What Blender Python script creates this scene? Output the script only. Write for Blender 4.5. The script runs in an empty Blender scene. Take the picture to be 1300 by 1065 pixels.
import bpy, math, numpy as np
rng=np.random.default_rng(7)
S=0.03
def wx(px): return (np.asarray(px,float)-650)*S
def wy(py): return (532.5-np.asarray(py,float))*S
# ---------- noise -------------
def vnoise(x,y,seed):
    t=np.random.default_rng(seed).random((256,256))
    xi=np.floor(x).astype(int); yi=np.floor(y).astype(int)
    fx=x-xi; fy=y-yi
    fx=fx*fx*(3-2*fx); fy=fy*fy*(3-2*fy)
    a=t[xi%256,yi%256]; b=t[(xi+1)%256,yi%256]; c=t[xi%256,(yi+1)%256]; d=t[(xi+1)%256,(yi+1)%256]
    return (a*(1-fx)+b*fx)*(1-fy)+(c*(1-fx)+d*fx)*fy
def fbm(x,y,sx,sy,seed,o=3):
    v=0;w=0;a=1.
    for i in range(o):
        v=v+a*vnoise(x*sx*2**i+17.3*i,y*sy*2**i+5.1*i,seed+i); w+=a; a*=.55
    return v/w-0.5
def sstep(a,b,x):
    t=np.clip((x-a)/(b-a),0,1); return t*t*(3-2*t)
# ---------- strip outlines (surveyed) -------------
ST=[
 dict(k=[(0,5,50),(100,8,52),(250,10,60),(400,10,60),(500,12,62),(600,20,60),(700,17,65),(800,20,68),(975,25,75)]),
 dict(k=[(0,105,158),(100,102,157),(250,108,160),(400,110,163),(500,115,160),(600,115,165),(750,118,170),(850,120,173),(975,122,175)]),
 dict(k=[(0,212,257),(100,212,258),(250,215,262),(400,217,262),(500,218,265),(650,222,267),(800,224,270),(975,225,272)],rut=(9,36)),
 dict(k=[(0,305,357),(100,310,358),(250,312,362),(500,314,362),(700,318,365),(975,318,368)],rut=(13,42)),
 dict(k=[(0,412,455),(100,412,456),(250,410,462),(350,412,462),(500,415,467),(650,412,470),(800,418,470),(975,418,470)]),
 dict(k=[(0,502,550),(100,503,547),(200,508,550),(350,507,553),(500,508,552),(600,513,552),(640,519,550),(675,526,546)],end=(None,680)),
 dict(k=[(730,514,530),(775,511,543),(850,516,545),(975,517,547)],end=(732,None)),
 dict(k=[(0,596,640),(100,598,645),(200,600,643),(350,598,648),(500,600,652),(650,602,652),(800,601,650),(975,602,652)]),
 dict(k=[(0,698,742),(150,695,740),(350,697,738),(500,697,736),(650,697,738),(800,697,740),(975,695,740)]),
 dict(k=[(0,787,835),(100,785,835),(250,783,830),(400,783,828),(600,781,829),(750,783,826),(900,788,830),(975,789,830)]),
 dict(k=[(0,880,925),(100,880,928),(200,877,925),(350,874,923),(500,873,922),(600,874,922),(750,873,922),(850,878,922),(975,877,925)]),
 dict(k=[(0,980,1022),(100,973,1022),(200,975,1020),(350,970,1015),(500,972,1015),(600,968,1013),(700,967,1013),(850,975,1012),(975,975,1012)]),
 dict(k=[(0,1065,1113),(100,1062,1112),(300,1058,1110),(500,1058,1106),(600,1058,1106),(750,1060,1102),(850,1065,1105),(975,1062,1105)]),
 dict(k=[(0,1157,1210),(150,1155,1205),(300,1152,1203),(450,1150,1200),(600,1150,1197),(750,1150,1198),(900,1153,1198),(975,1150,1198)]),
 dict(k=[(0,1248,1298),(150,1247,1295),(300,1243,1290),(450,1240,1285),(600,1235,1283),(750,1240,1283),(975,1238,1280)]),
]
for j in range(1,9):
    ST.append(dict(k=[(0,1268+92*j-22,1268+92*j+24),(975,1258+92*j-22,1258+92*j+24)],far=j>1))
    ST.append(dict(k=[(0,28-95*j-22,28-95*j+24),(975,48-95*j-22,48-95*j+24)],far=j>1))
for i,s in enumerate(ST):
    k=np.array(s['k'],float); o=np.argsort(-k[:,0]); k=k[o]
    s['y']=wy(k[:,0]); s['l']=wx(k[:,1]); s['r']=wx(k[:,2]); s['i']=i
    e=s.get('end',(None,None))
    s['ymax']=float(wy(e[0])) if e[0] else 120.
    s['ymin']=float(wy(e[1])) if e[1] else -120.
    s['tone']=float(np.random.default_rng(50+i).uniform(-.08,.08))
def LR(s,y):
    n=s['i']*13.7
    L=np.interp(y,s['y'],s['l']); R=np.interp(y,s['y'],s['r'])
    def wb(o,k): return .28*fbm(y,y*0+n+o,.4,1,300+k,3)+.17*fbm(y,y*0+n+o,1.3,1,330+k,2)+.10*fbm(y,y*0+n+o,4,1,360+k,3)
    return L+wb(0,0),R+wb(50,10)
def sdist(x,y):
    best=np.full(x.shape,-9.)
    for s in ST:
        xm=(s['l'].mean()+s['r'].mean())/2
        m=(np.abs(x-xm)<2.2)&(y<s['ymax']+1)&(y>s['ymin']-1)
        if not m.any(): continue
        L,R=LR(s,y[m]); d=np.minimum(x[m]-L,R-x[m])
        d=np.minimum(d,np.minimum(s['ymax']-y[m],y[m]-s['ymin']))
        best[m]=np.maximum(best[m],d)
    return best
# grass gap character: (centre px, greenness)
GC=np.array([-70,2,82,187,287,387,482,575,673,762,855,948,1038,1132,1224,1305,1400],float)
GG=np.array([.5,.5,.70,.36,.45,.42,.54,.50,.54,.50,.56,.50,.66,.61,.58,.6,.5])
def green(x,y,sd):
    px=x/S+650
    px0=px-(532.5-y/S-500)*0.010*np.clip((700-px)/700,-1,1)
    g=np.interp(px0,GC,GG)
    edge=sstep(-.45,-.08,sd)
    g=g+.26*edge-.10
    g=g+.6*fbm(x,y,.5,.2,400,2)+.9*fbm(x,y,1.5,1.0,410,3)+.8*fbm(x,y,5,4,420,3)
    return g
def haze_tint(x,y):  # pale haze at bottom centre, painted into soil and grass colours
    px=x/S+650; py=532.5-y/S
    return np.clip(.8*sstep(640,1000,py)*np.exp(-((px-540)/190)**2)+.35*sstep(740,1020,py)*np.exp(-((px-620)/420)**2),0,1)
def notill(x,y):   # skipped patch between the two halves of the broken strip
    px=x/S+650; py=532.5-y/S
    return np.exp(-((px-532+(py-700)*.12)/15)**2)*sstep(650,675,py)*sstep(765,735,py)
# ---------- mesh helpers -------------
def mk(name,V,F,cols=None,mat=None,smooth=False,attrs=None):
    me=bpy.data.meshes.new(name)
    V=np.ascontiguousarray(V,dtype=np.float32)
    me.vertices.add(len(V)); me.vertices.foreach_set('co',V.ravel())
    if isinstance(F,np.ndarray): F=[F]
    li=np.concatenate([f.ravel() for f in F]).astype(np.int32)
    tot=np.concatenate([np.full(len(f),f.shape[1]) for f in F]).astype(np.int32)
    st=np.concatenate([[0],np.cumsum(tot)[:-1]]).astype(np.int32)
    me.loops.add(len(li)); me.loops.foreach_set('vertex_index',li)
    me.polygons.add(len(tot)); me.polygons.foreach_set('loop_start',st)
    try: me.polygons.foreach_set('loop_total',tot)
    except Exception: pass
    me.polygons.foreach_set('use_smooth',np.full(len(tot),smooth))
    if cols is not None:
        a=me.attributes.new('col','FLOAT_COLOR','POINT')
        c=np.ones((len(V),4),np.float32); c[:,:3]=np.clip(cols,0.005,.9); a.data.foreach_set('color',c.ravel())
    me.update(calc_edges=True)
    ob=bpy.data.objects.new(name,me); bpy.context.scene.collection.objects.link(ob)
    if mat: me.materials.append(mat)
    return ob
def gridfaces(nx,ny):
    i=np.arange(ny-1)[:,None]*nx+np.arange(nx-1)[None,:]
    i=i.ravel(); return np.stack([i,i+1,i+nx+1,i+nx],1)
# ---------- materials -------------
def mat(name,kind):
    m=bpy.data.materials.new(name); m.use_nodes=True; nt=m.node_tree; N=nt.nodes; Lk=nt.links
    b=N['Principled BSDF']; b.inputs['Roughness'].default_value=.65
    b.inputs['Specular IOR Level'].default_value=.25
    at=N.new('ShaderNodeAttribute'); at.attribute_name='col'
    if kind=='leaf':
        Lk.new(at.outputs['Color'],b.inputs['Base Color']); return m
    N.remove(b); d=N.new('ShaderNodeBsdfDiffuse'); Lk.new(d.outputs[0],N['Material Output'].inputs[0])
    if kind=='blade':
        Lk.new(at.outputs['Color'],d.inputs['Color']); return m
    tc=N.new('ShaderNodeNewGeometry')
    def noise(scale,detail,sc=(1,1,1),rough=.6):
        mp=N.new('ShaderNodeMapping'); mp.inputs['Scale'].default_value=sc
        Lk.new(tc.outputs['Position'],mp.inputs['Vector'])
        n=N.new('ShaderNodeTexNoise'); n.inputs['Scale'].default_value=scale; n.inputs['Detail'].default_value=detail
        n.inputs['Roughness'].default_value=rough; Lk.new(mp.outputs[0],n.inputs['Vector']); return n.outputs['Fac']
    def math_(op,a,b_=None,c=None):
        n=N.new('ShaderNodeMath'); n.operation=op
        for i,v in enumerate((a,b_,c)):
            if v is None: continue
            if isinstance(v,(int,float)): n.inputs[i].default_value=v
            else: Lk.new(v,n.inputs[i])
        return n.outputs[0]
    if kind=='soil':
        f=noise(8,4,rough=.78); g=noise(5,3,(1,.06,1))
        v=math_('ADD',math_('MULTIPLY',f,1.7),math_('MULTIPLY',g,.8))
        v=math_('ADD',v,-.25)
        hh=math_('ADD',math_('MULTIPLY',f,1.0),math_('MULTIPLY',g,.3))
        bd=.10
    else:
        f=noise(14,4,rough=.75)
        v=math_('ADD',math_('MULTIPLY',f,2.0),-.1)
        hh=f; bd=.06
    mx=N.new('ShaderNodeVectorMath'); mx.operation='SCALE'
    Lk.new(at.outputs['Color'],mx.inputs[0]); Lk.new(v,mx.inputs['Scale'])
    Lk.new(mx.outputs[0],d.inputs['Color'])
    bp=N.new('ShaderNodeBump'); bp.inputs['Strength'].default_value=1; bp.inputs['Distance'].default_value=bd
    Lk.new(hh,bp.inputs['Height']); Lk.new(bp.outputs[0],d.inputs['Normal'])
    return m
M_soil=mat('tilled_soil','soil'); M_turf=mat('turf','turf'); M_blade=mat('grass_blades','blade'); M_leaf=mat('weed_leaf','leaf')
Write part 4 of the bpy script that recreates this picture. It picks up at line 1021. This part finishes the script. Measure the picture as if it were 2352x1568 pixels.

- [Exercise details]:
Using the listing above, list every line in which the string "this" occurs.

- [Solved problem]:
What Blender Python script creates this scene? Output the script only. Write for Blender 4.5. The script runs in an empty Blender scene. Take the picture to be 1300 by 1065 pixels.
Write part 4 of the bpy script that recreates this picture. It picks up at line 1021. This part finishes the script. Measure the picture as if it were 2352x1568 pixels.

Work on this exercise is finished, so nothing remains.